> [Task statement]: Will you repeat only the lines beginning at the one that mentions "b = B('kessler', 'tall" and ending at the one that mentions "(66, 128, 164))]))", both of them included, exactly?

============================================================

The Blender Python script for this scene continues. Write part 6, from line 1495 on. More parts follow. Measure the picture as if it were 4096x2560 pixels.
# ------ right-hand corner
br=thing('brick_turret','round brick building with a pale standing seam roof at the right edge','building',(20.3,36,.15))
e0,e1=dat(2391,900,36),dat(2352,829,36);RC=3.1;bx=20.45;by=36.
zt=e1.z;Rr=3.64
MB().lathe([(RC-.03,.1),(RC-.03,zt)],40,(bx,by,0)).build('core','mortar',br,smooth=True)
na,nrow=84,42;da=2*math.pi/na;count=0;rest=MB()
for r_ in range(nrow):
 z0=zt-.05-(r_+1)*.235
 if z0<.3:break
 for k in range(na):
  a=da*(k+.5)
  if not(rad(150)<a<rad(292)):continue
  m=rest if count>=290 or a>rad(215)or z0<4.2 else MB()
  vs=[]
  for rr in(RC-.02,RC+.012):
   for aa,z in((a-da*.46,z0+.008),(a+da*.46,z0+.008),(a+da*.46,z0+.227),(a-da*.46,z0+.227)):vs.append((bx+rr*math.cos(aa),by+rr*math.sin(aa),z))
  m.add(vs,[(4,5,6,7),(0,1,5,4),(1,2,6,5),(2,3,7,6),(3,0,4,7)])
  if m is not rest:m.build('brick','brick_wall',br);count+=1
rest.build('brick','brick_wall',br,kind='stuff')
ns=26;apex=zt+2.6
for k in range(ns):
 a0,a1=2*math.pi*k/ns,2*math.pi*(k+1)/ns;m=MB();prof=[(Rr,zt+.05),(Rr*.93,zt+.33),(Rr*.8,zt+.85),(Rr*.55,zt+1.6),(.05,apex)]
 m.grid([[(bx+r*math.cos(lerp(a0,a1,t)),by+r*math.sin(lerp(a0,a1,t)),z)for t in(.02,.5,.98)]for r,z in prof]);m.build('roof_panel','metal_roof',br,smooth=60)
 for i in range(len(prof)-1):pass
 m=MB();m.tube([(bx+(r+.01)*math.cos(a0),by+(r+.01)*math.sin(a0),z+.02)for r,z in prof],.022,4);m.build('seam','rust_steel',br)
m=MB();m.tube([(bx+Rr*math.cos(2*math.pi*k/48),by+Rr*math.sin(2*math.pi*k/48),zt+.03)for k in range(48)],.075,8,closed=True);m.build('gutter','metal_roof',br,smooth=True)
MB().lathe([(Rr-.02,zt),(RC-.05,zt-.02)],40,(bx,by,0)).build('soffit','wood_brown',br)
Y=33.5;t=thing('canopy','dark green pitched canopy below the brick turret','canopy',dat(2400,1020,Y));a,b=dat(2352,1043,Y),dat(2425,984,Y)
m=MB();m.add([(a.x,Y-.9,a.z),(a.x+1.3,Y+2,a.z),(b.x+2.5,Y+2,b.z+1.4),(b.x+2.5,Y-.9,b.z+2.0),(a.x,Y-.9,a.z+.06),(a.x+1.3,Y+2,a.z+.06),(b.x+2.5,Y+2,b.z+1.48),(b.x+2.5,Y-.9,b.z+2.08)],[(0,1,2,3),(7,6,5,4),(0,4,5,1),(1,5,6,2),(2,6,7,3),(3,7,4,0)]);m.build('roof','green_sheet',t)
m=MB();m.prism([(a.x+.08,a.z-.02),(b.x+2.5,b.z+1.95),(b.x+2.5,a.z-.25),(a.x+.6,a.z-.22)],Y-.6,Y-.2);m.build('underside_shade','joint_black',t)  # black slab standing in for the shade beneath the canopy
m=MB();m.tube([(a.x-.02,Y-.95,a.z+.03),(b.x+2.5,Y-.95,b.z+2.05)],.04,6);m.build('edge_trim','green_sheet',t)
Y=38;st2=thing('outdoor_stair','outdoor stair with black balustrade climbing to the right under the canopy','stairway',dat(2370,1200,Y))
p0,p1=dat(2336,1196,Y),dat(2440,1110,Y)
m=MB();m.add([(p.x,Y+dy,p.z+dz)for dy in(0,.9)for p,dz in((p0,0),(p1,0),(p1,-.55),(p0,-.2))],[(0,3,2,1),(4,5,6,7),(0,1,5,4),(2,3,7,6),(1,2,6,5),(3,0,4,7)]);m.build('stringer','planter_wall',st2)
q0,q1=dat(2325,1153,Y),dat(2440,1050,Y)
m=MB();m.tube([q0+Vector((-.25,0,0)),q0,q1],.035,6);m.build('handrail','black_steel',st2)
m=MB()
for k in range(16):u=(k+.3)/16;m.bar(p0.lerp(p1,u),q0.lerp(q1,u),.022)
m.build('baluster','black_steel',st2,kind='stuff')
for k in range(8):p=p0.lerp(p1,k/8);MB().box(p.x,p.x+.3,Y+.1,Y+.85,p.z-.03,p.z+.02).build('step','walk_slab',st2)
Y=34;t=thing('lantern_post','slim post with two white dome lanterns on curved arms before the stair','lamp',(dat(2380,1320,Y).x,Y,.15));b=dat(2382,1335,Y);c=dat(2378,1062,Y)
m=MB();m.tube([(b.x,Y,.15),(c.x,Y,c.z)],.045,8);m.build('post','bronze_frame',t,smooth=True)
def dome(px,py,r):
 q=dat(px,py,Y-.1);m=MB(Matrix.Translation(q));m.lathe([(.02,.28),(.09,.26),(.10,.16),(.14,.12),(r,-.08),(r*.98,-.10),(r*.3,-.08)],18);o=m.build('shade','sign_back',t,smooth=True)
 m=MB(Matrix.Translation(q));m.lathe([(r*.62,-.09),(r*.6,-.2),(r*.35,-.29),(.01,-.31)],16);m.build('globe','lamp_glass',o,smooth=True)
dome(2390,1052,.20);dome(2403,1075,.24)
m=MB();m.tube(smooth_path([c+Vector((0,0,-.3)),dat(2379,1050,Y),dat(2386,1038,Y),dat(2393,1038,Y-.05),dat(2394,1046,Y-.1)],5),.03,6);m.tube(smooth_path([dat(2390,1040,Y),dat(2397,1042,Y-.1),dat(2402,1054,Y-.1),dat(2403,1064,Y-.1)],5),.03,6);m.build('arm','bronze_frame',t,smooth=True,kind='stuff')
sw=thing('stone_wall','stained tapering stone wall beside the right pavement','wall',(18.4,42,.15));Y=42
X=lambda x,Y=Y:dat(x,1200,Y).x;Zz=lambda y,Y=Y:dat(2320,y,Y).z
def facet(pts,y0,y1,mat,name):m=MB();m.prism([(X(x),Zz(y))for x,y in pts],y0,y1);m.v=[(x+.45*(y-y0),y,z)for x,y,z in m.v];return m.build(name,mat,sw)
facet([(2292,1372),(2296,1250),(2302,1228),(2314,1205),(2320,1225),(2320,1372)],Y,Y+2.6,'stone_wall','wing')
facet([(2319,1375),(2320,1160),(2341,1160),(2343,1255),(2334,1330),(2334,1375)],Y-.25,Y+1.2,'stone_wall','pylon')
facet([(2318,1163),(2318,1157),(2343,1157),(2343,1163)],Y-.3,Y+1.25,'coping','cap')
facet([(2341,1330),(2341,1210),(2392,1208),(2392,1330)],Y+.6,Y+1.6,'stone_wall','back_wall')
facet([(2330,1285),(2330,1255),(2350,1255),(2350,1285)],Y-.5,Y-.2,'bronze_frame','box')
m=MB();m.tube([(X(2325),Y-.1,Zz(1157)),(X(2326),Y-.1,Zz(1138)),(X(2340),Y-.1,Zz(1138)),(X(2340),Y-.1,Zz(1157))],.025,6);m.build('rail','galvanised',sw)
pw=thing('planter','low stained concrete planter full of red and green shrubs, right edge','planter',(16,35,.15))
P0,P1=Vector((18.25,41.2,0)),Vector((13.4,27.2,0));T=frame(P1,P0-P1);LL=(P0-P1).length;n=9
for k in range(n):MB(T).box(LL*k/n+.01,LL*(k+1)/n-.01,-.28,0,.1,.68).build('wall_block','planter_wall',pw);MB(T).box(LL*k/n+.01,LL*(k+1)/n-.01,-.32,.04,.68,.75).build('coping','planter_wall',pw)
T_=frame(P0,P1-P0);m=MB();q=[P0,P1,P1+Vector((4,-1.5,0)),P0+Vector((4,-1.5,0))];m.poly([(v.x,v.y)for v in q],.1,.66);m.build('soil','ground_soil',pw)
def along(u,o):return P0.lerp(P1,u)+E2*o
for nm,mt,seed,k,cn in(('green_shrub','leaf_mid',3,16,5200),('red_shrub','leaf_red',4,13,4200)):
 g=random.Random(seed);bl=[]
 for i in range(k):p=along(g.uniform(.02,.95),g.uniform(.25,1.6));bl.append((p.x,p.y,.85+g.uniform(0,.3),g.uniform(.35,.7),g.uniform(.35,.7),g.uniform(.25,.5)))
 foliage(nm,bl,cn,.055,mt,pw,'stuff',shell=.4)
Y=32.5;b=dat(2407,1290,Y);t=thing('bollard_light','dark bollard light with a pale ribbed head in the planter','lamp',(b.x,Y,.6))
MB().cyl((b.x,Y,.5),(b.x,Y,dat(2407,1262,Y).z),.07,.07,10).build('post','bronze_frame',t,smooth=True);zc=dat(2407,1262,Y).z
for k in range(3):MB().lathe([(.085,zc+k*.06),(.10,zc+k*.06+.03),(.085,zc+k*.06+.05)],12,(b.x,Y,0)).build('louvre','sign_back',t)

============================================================

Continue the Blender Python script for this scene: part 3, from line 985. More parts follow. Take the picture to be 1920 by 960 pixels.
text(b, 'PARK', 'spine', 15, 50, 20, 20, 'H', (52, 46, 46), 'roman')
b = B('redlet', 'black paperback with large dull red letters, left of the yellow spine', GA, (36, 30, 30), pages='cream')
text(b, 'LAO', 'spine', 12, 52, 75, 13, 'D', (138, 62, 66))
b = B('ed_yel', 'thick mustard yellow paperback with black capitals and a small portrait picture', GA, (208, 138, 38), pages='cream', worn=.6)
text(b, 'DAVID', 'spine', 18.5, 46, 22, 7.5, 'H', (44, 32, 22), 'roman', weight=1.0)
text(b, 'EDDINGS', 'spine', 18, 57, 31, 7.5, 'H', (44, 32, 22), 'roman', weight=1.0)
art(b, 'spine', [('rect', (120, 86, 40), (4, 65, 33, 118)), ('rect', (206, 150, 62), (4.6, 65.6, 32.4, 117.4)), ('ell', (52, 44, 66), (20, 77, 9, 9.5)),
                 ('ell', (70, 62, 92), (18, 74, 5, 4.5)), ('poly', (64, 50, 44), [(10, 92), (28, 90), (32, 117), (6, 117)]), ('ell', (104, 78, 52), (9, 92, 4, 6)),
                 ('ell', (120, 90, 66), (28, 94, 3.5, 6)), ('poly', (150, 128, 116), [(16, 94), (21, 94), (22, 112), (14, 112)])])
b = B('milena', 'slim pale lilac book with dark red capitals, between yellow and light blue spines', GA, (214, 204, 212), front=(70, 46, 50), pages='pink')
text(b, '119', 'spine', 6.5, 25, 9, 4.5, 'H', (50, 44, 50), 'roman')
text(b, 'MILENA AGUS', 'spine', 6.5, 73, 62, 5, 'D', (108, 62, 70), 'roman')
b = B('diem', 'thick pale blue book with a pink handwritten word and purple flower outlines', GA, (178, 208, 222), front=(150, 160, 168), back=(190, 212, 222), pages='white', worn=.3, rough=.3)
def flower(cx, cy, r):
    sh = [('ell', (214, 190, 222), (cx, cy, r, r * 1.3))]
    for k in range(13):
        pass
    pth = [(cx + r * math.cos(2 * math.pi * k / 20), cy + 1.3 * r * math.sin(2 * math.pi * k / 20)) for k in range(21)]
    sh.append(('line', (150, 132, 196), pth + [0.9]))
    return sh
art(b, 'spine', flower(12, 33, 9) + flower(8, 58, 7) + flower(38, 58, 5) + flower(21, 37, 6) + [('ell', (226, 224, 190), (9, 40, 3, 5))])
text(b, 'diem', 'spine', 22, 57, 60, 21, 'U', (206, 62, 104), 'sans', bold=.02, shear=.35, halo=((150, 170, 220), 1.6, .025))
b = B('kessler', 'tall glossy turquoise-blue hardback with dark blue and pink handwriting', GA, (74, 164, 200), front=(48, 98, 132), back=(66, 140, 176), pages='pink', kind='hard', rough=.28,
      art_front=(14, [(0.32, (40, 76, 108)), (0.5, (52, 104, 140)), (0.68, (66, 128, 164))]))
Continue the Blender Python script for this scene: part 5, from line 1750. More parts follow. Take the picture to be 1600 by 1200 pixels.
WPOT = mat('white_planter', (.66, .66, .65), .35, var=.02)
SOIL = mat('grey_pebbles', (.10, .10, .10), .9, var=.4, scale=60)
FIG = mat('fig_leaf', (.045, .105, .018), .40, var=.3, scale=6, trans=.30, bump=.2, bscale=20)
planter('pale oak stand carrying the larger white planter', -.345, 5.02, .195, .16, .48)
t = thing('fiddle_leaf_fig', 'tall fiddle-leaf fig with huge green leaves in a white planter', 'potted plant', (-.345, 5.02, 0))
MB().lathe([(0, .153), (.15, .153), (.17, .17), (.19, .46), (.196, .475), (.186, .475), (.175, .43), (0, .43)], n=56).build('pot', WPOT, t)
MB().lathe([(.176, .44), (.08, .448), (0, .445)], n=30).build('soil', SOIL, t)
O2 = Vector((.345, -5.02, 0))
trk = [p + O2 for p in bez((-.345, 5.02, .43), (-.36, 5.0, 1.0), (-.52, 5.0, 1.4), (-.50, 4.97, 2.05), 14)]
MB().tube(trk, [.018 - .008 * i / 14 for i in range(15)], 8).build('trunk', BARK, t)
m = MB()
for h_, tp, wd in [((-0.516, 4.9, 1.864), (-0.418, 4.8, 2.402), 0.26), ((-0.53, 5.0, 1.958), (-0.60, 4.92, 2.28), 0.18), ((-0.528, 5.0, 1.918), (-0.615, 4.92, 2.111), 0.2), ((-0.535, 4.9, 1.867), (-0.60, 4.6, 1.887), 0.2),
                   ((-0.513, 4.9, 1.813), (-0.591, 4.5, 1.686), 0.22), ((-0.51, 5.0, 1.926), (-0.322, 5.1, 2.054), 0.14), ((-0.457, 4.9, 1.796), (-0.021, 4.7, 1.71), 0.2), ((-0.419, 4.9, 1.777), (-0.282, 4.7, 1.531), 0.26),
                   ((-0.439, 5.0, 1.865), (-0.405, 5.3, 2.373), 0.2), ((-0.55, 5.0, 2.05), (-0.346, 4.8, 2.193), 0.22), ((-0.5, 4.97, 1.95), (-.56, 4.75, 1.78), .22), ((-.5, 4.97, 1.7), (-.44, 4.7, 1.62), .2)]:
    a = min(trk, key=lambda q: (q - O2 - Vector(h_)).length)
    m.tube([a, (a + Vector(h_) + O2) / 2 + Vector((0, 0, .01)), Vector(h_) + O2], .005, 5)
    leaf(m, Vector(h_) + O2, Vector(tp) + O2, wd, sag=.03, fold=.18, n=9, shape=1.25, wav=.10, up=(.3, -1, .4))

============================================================

> [Task output]:
b = B('kessler', 'tall glossy turquoise-blue hardback with dark blue and pink handwriting', GA, (74, 164, 200), front=(48, 98, 132), back=(66, 140, 176), pages='pink', kind='hard', rough=.28,
      art_front=(14, [(0.32, (40, 76, 108)), (0.5, (52, 104, 140)), (0.68, (66, 128, 164))]))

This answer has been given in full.